Unification of the Fundamental Forces

Unification of the Fundamental Forces (2) ...

We mentioned earlier that we don't have a very clear understanding of why the Universe that we see appears to be composed of matter. Most of the basic physics that we think governed the early Universe would have favored the creation of equal amounts of matter and antimatter, in clear contradiction to the observed dominance of matter over antimatter. There is a potential solution to this problem, involving GUTs. To explain it, we must first take a small detour and discuss the role of symmetries and conservation laws in the evolution of the Universe.

Symmetries and Conservation Laws

A cornerstone of modern science is the idea of symmetries and that the preservation of those symmetries leads to certain quantities being absolutely conserved (that is, they do not change with time). An example is angular momentum, which we have discussed in many contexts and which, we have asserted, is always conserved. It may be shown that the conservation of angular momentum is associated with a deep symmetry of nature, the isotropy of space, which means that the laws governing the physical Universe are the same no matter what the orientation of the experimental apparatus. Another way of stating this symmetry is that there are no preferred directions.

Now of course there can be preferred directions in local regions of space. For example, if we drop a ball it falls downward, not sideways. But that is because there is a gravitational field in our local region of space. If we take the entire system into account (the ball, the gravitational field, and anything else involved), we would find that space appears to be isotropic. This symmetry under rotations (that is, with respect to directions in space) can be shown mathematically to be equivalent to the requirement that the angular momentum of the entire system cannot change with time; that is, it is conserved.

Symmetries Important for the Early Universe

The preceding example is termed a spacetime symmetry, because the symmetry operation involves spacetime. But there are other more abstract symmetries that play a central role in modern physics and in particular in the early Universe. Some examples critical to our present discussion are:

Charge conjugation symmetry, denoted by C, which asserts that physical laws are unchanged by the replacement of a particle by its antiparticle, or vice versa.

Parity symmetry, denoted by P, which asserts that physical laws are unchanged if the experiment is replaced by its mirror image (for example, a right hand is the mirror image of a left hand).

The product of parity and charge conjugation, denoted by CP, which asserts that physical laws are unchanged if the experiment is replaced by its mirror image and all particles are replaced by antiparticles and vice versa.

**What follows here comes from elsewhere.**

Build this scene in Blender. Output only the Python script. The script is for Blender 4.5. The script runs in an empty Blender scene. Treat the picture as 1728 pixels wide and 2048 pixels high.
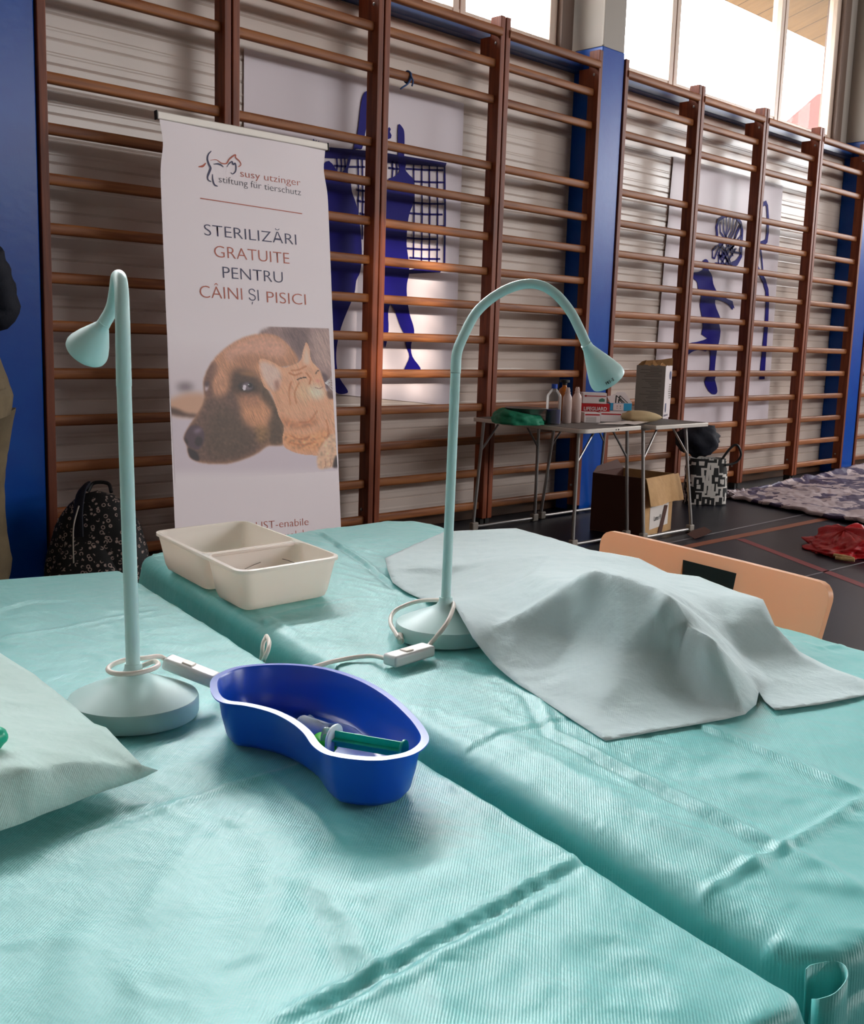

Baryon conservation, which asserts that a quantity called the baryon number (usually denoted by B) is conserved in all possible reactions. Every baryon can be assigned a unique baryon number. The corresponding antiparticle has a baryon number that is the negative of the particle baryon number. For example, a proton has baryon number B = 1 and an antiproton has baryon number B = -1. If a particle is not a baryon (for example, electrons, neutrinos, photons, and their antiparticles), they have baryon number zero. The baryon number then is the number obtained by summing the baryon number for each individual particle. For example, a system consisting of two protons, one antiproton, and one electron would have baryon number B = 1 + 1 - 1 + 0 = 1.

What is the experimental status of these conservation laws? Parity is conserved by all interactions except the weak interactions, which violate parity strongly. The same is true of charge conjugation. The product of parity and charge conjugation, CP, is conserved in most reactions but is violated a small amount in one particular type of weak interaction. The baryon number is observed to be conserved in all experiments performed to date, but there are theoretical reasons to believe that it is not an absolute conservation law but is violated at some level that is not yet detectable. In particular, grand unified theories (GUTs) generally predict that baryon number is not conserved.

The Matter-Antimatter Asymmetry Problem

We may now address the issue of why the Universe is composed of matter with little antimatter (or why equal amounts of matter and antimatter have not annilated to leave us a Universe with only photons and neither baryons nor antibaryons). It can be shown that for the big bang to produce such a universe three conditions must be fulfilled (These conditions were first clearly stated by the Russian physicist Andrei Sakharov, who was the "father" of the Russian hydrogen bomb but became a famous political dissident late in his life and was awarded the 1975 Nobel Peace Prize.):

There must exist in nature reactions that do not conserve baryon number.

There must exist reactions that violate both C and CP symmetries.

In the early part of the big bang, the Universe must pass through periods in which it is not in thermal equilibrium.

As we have noted, there do exist reactions in nature that violate both C and CP symmetry. Furthermore, the standard big bang passes through periods when it is not in complete thermal equilibrium (for example, when various types of particles decouple from the equilibrium). The one additional ingredient that is required to generate a baryon asymmetry (that is, a Universe with more baryons than antibaryons) is baryon nonconserving reactions. But grand unified theories generally do not conserve baryon number, so if GUTs played a role in the big bang, it is possible to arrange a scenario where slightly more baryons than antibaryons are created in the early Universe. Then, because particles and antiparticles annihilate to produce photons, essentially all the antibaryons annihilate with baryons to produce photons, leaving the Universe as observed today containing many photons, many fewer baryons, and almost no antibaryons.